----- DATA SHOWN
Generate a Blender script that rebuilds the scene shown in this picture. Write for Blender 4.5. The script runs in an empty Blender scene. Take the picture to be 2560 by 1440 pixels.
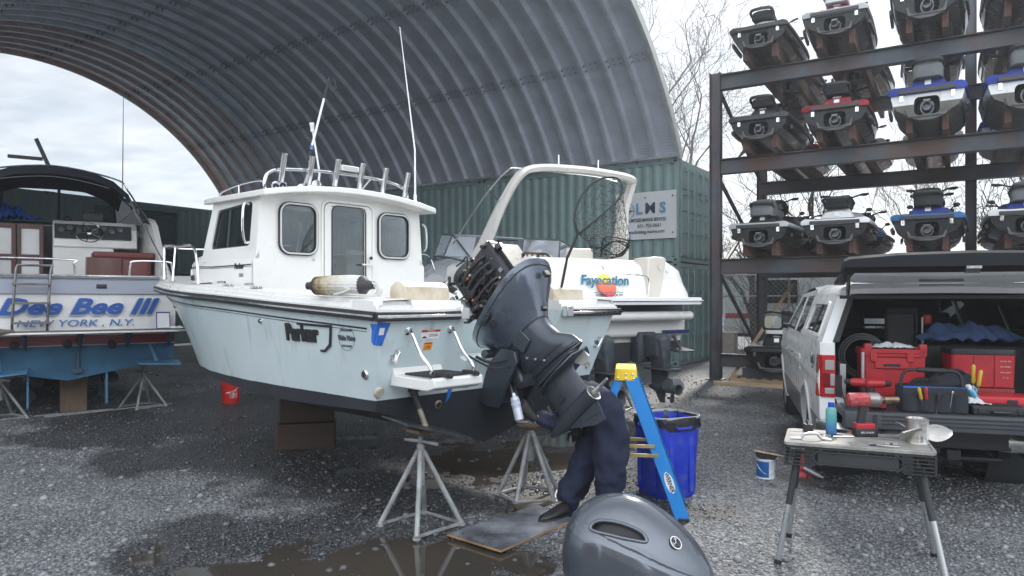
import bpy, bmesh, math, random
import numpy as np
from mathutils import Vector, Matrix, noise as mnoise
V = Vector; random.seed(7); np.random.seed(7)
SC = bpy.context.scene
R = math.radians
# ------------------------------------------------------------------ camera
H = 1.68; FPX = 1800.0; HZ = 747.0          # eye height, focal length in photo pixels, horizon row
cam = bpy.data.cameras.new('camera'); camo = bpy.data.objects.new('camera', cam)
SC.collection.objects.link(camo); SC.camera = camo
cam.sensor_width = 36; cam.lens = 36 * FPX / 2560; cam.clip_end = 2000; cam.clip_start = 0.05
camo.location = (0, 0, H); camo.rotation_euler = (R(90), 0, 0)
cam.shift_y = (HZ - 720) / 2560
# ------------------------------------------------------------------ world
SUN_AZ = R(24); SUN_EL = R(40)              # azimuth clockwise from +Y
w = bpy.data.worlds.new('World'); SC.world = w; w.use_nodes = True
nt = w.node_tree; nt.nodes.clear()
def N(tree, typ, **kw):
 n = tree.nodes.new(typ)
 for k, v in kw.items(): setattr(n, k, v)
 return n
def ramp(node, stops):
 cr = node.color_ramp
 while len(cr.elements) < len(stops): cr.elements.new(0.5)
 for e, (p, c) in zip(cr.elements, stops):
  e.position = p
  e.color = (c, c, c, 1) if not isinstance(c, (tuple, list)) else (*c[:3], 1)
out = N(nt, 'ShaderNodeOutputWorld'); bg = N(nt, 'ShaderNodeBackground'); bg.inputs[1].default_value = 0.1
sky = N(nt, 'ShaderNodeTexSky', sky_type='NISHITA'); sky.sun_disc = False
sky.sun_elevation = SUN_EL; sky.sun_rotation = SUN_AZ
tc = N(nt, 'ShaderNodeTexCoord'); sp = N(nt, 'ShaderNodeSeparateXYZ'); nt.links.new(tc.outputs['Generated'], sp.inputs[0])
def wm(op, a, b=None):
 m = N(nt, 'ShaderNodeMath', operation=op)
 for i, v in enumerate((a, b)):
  if v is None: continue
  if isinstance(v, (int, float)): m.inputs[i].default_value = v
  else: nt.links.new(v, m.inputs[i])
 return m.outputs[0]
zz = wm('ADD', wm('MAXIMUM', sp.outputs[2], 0.0), 0.16)
cb = N(nt, 'ShaderNodeCombineXYZ')
nt.links.new(wm('DIVIDE', sp.outputs[0], zz), cb.inputs[0]); nt.links.new(wm('DIVIDE', sp.outputs[1], zz), cb.inputs[1])
n1 = N(nt, 'ShaderNodeTexNoise'); n1.inputs['Scale'].default_value = 2.3; n1.inputs['Detail'].default_value = 9; n1.inputs['Roughness'].default_value = .6
n1.inputs['Distortion'].default_value = .35
mp = N(nt, 'ShaderNodeMapping'); mp.inputs['Scale'].default_value = (1, 1.6, 1); mp.inputs['Rotation'].default_value = (0, 0, .5); mp.inputs['Location'].default_value = (2.3, .7, 0)
nt.links.new(cb.outputs[0], mp.inputs[0]); nt.links.new(mp.outputs[0], n1.inputs['Vector'])
r1 = N(nt, 'ShaderNodeValToRGB'); ramp(r1, [(.3, (6.0, 6.6, 7.3)), (.45, (7.1, 7.5, 7.9)), (.6, (8.5, 8.6, 8.7)), (.72, (9.6, 9.5, 9.4))])
nt.links.new(n1.outputs['Fac'], r1.inputs[0])
# cumulus patches, finer, stronger towards the sun
n2 = N(nt, 'ShaderNodeTexNoise'); n2.inputs['Scale'].default_value = 7; n2.inputs['Detail'].default_value = 6; nt.links.new(mp.outputs[0], n2.inputs['Vector'])
r2 = N(nt, 'ShaderNodeValToRGB'); ramp(r2, [(.35, .85), (.65, 1.08)]); nt.links.new(n2.outputs['Fac'], r2.inputs[0])
mx = N(nt, 'ShaderNodeMix', data_type='RGBA', blend_type='MULTIPLY'); mx.inputs[0].default_value = 1
nt.links.new(r1.outputs[0], mx.inputs[6]); nt.links.new(r2.outputs[0], mx.inputs[7])
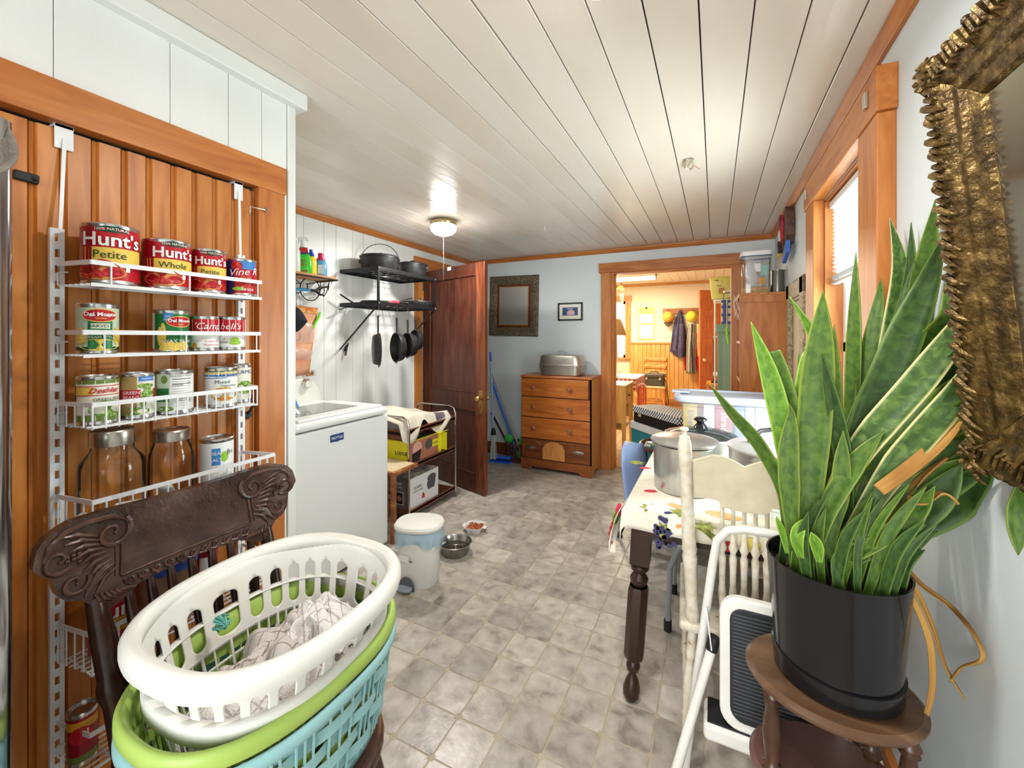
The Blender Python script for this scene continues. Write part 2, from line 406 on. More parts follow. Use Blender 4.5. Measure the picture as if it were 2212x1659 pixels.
# doorway casing to the far room
door_2 = struct(MB().box(DX0 - .02, DX0, YB - .005, YB + .135, 0, DZ).build('door_2', M_trim))
MB().box(DX1, DX1 + .02, YB - .005, YB + .135, 0, DZ).build('jamb', M_trim, door_2)
MB().box(DX0 - .02, DX1 + .02, YB - .005, YB + .135, DZ, DZ + .02).build('jamb_head', M_trimX, door_2)
MB().box(DX0 - .128, DX0 - .02, YB - .024, YB, 0, DZ + .012).build('casing', M_trim, door_2, bevel=0.003)
MB().box(DX1 + .02, DX1 + .128, YB - .024, YB, 0, DZ + .012).build('casing', M_trim, door_2, bevel=0.003)
MB().box(DX0 - .15, DX1 + .15, YB - .030, YB, DZ + .012, DZ + .115).build('head_casing', M_trimX, door_2, bevel=0.003)
# doorway of the left wall: casing only, its door is a thing of its own
door_3 = struct(MB().box(XL - .005, XL + .022, 3.285, 3.385, 0, 2.075).build('door_3', M_trim, bevel=0.003))
MB().box(XL - .005, XL + .026, 3.275, 4.30, 2.075, 2.19).build('head_casing', M_trimY, door_3, bevel=0.003)
MB().box(XL - .005, XL + .022, 4.19, 4.29, 0, 2.075).build('casing', M_trim, door_3, bevel=0.003)
# window of the right wall
XW = XR - 0.046
window_1 = struct(MB().box(XW, XR, WY0 - .185, WY0, WZ0, WZ1 + .005).build('window_1', M_trim, bevel=0.003))
MB().box(XW, XR, WY1, WY1 + .19, WZ0, WZ1 + .005).build('casing', M_trim, window_1, bevel=0.003)
MB().box(XW - .006, XR, WY0 - .2, WY1 + .21, WZ1 + .005, WZ1 + .14).build('head_casing', M_trimY, window_1, bevel=0.004)
MB().box(XR - .10, XR + .14, WY0 - .27, WY1 + .27, WZ0 - .045, WZ0).build('window_sill', M_trimY, window_1, bevel=0.006)
MB().box(XR - .03, XR, WY0 - .22, WY1 + .22, WZ0 - .145, WZ0 - .045).build('apron', M_trimY, window_1, bevel=0.004)
for y_ in (WY0 - .12, WY1 + .13):
    kk = MB().box(XW - .016, XW - .006, y_ - .012, y_ + .012, WZ1 + .05, WZ1 + .10).build('curtain_bracket', mat('nickel_bracket', (190, 184, 172), .35, .8), window_1, bevel=.002)
for a, b in ((WY0, WY0 + .012), (WY1 - .012, WY1)): MB().box(XR, XR + .14, a, b, WZ0, WZ1).build('jamb', M_trim, window_1)
MB().box(XR, XR + .14, WY0, WY1, WZ1 - .012, WZ1).build('jamb_head', M_trimY, window_1)
M_vinyl = mat('white_vinyl', (238, 240, 243), 0.35)
sash = MB().box(XR + .07, XR + .11, WY0 + .012, WY0 + .06, WZ0, WZ1).box(XR + .07, XR + .11, WY1 - .06, WY1 - .012, WZ0, WZ1).box(XR + .07, XR + .11, WY0, WY1, WZ0, WZ0 + .06).box(XR + .07, XR + .11, WY0, WY1, WZ1 - .06, WZ1).box(XR + .07, XR + .11, WY0, WY1, 1.31, 1.36).build('sash', M_vinyl, window_1, bevel=0.003)
M_glass = glassy('window_glass')
MB().box(XR + .085, XR + .089, WY0 + .05, WY1 - .05, WZ0 + .05, 1.32).build('pane', M_glass, window_1)
MB().box(XR + .085, XR + .089, WY0 + .05, WY1 - .05, 1.35, WZ1 - .05).build('pane', M_glass, window_1)
# blind: one slat each, bottom rail
M_slat = mat('blind_slat', (240, 240, 240), 0.45, trans=0.0)
bl = thing('window_blind', 'white slatted blind lowered over the upper half of the window', 'blind', (XR + .035, (WY0 + WY1) / 2, WZ1 - .02))
hw = (WY1 - WY0) / 2 - .02
MB().box(-.02, .02, -hw, hw, -.03, 0.0).build('head_rail', M_slat, bl, bevel=.002)
slat = MB().box(-.0125, .0125, -hw, hw, -.0006, .0006); sm = slat.mesh('slat'); sm.materials.append(M_slat)
zz = -.045
while zz > -.345:
    obj('slat', sm, None, bl, (0, 0, zz), (0, math.radians(38), 0)); zz -= .0195
for k in range(6): obj('slat', sm, None, bl, (0, 0, zz - k * .004))
MB().box(-.013, .013, -hw, hw, zz - .04, zz - .026).build('bottom_rail', mat('blind_rail', (196, 192, 186), .5), bl, bevel=.003)
for q in (-.6, .6): MB().box(-.0135, .0135, q*hw-.012, q*hw+.012, zz-.042, zz).build('ladder_clip', mat('blind_clip', (205, 203, 198), .5), bl)
# outside: porch posts and a far pale ground seen through the lower sash
M_post = mat('porch_paint', (150, 84, 66), 0.6)
for k, y in enumerate((2.95, 3.75)):
    p = thing('porch_post', ('nearer' if k == 0 else 'farther') + ' red-brown porch post outside the window', 'post', (1.25, y, -.3), group='porch posts')
    MB().box(-.06, .06, -.06, .06, 0, 2.7).build('shaft', M_post, p, bevel=.008); MB().box(-.08, .08, -.08, .08, 0, .18).build('plinth', M_post, p, bevel=.008)
struct(MB().box(.7, 12, -6, 14, -.5, -.35).build('ground_outside', mat('pale_ground', (200, 198, 190), .9)))
# ------------------------------------------------------------ pantry door, its casing and the white rack hung on it
M_pinecas = wood('amber_casing', (192, 116, 54), (170, 94, 38), (202, 128, 66), axis='Z', rough=0.38, knots=False, var=0.04)
M_pinecasY = wood('amber_casing_y', (192, 116, 54), (170, 94, 38), (202, 128, 66), axis='Y', rough=0.38, knots=False, var=0.04)
XD = XC - 0.012                    # door face
CY1 = at(611, 700, x=XC).y
door_1 = struct(MB().box(XC - .03, XC + .012, CD1, CY1, 0, 1.918).build('door_1', M_pinecas, bevel=.002))
MB().box(XC - .03, XC + .016, -.2, CY1 + .004, 1.905, 2.003).build('head_casing', M_pinecasY, door_1, bevel=.002)
MB().box(XC - .03, XC + .012, -.2, -.06, 0, 1.905).build('casing', M_pinecas, door_1, bevel=.002)
MB().box(XD - .04, XD - .02, CD0 - .05, CD1, 0, 1.90).build('door_back', M_dark, door_1)
ed = [CD0 - .04, .10, .235] + [at(px, 400, x=XD).y for px in (63, 131, 200, 264, 318, 371, 417, 461, 502, 541)] + [CD1 - .003]
for a, b in zip(ed[:-1], ed[1:]):
    MB().prism([(XD - .02, a + .0008), (XD - .007, a + .0008), (XD - .005, a + .006), (XD - .007, a + .009), (XD, a + .013), (XD, b - .004), (XD - .006, b - .0008), (XD - .02, b - .0008)], 0.01, 1.893).build('plank', M_pine, door_1)
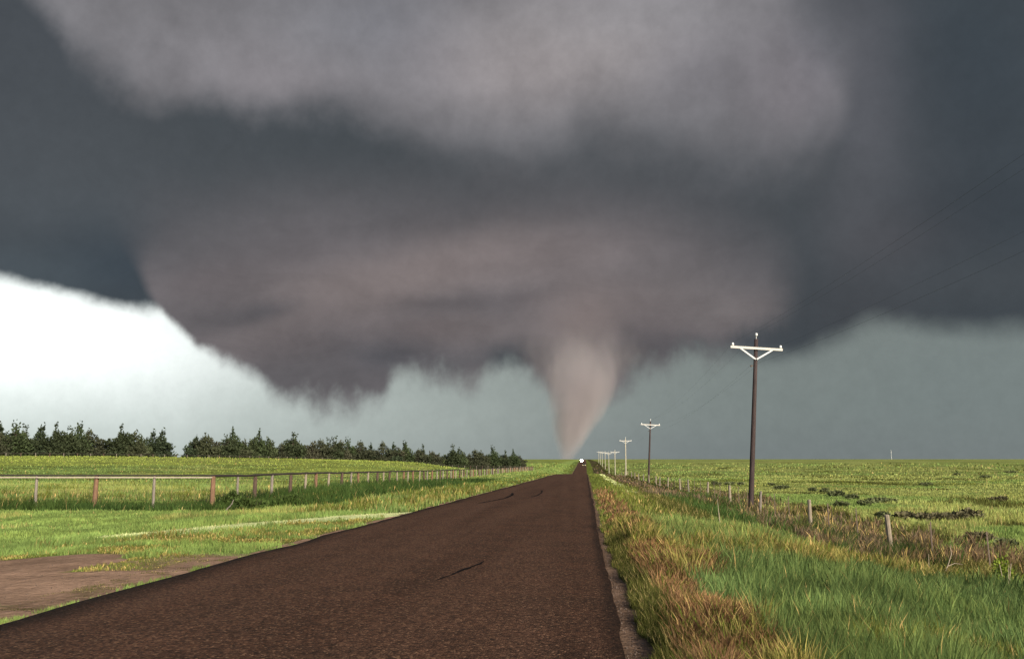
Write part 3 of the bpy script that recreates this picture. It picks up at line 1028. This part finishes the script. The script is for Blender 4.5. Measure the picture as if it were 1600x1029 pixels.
# ------------------------------------------------------------------ right fence: sparse wooden posts, steel stakes, barbed wire
wf = empty('wire_fence', (9.5, 28.3, gz(9.5, 28.3)))
tag(wf, 'sparse barbed wire fence of leaning wooden posts beyond the right hand ditch', 'fence')
W0 = Vector((9.5, 28.3, gz(9.5, 28.3)))
wpts = []
wood_y = [8, 18.3, 28.3, 38.3, 48.2, 59, 69, 81, 90, 103, 112, 121, 132, 144, 156, 168, 182, 198, 214, 230, 248, 266, 285]
wm = [MB().tube([(0, 0, -.4), (0, 0, .5), (0, 0, 1.18), (0, 0, 1.2)], [r, r * .95, r * .88, r * .6], 9, wob=.08).mesh('post', mt)
      for r, mt in ((.085, M_pale_post), (.075, M_grey_post), (.10, M_pale_post))]
for i, y in enumerate(wood_y):
    x = 9.5 + .12 * math.sin(y)
    z = gz(x, y)
    o = link('post', wm[i % 3 if y > 40 else 0], wf, loc=Vector((x, y, z)) - W0,
             rot=(random.uniform(-.06, .06), -.10 if i == 2 else random.uniform(-.05, .06), random.random()))
    wpts.append(Vector((x, y, z)) - W0)
    # steel stakes between
    if i + 1 < len(wood_y) and y < 100:
        for t in (.34, .67):
            yy = y + (wood_y[i + 1] - y) * t
            xx = 9.5 + .05 * math.sin(yy * 3)
            s = MB()
            s.box((0, 0, .55), (.035, .012, 1.3)).box((0, .016, .55), (.010, .020, 1.3))
            s.build('stake', M_fwire, wf, loc=Vector((xx, yy, gz(xx, yy))) - W0, rot=(random.uniform(-.04, .04), random.uniform(-.04, .05), 0))
for lv in (.35, .62, .88, 1.1):
    MB().tube([p + Vector((0, 0, lv)) for p in wpts], .0032, 3, cap=False).build('wire', M_fwire, wf)

# ------------------------------------------------------------------ utility poles
POLE_Y = [-32, 51, 137, 219, 302, 385, 460, 540, 615, 690]
PX = [10.0, 9.42, 9.75, 10.0, 10.1, 10.2, 10.2, 10.2, 10.2, 10.2]
LEAN = [0, R(4.2), R(3.2), R(0.4), R(0.2), R(-.4), R(.3), 0, R(.3), 0]
POLE_H = [10.3, 10.15, 9.7, 9.6, 9.5, 9.4, 9.6, 9.5, 9.5, 9.5]
ARM = 1.5
M_pole_pale = simple('silvered_wood', (0.40, 0.36, 0.27), 0.85, var=.25, scale=3, stretch=(9, 9, .5))
def pole_meshes(pale):
    d = {}
    d['shaft'] = MB().tube([(0, 0, -.5), (0, 0, 0), (0, 0, 3), (0, 0, 6), (0, 0, 9.55)], [.165, .16, .145, .13, .11], 12, wob=.02).mesh('shaft', M_pole_pale if pale else M_pole, True)
    d['crossarm'] = MB().box((0, -.17, 9.0), (2 * ARM, .105, .13)).mesh('crossarm', M_paint)
    for s, nm in ((-1, 'l'), (1, 'r')):
        b2 = MB()
        a, c2 = Vector((s * .92, -.24, 8.95)), Vector((s * .03, -.175, 8.38))
        dd = (c2 - a)
        M = Matrix.Rotation(math.atan2(-dd.z, dd.x), 3, 'Y')
        b2.box((a + c2) / 2, (dd.length, .018, .085), M)
        d['brace' + nm] = b2.mesh('brace', M_galv)
    ins = [(.025, 0), (.05, .02), (.085, .03), (.06, .06), (.09, .075), (.065, .11), (.075, .13), (.05, .17), (.02, .18)]
    d['insl'] = MB().lathe((-ARM + .12, -.17, 9.07), ins, 12).mesh('insulator', M_porcelain, True)
    d['insr'] = MB().lathe((ARM - .12, -.17, 9.07), ins, 12).mesh('insulator', M_porcelain, True)
    d['insc'] = MB().lathe((0, 0, 9.72), ins, 12).mesh('insulator', M_porcelain, True)
    d['pin'] = MB().lathe((0, 0, 9.54), [(.02, 0), (.02, .2)], 6).mesh('pin', M_galv)
    nb = MB().box((-.17, 0, 8.02), (.14, .05, .05))
    nb.lathe((-.25, 0, 8.0), [(.04, -.05), (.045, 0), (.04, .05)], 8)
    d['bracket'] = nb.mesh('neutral_bracket', M_fwire)
    return d
pm_dark, pm_pale = pole_meshes(False), pole_meshes(True)
plabels = ['dark brown utility pole standing behind the viewer beside the road',
           'tallest nearest utility pole, dark brown with pale crossarm, in the right field',
           'second nearest utility pole, grey brown and leaning, with pale crossarm',
           'third nearest utility pole, bleached straight pole with a pale crossarm',
           'fourth utility pole along the line, bare pale pole left of the wider crossarm one',
           'fifth utility pole along the line, short and pale beside the road bend',
           'sixth utility pole along the line, small and pale near the horizon',
           'seventh utility pole along the line, tiny and pale near the headlights',
           'eighth utility pole along the line, tiny, close to the road on the horizon',
           'farthest utility pole of the line, a speck at the horizon beside the road']
attach = []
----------
◆ EXERCISE ◆
Scan the lines for the string "scene". Copy out each line that matches.

◆ EXERCISE SOLUTION ◆
Generate a Blender script that rebuilds the scene shown in this picture. Write for Blender 4.5. The script runs in an empty Blender scene. Take the picture to be 2560 by 1440 pixels.
SC = bpy.context.scene
The Blender Python script for this scene continues. Write part 2, from line 406 on. More parts follow. Use Blender 4.5. Measure the picture as if it were 2212x1659 pixels.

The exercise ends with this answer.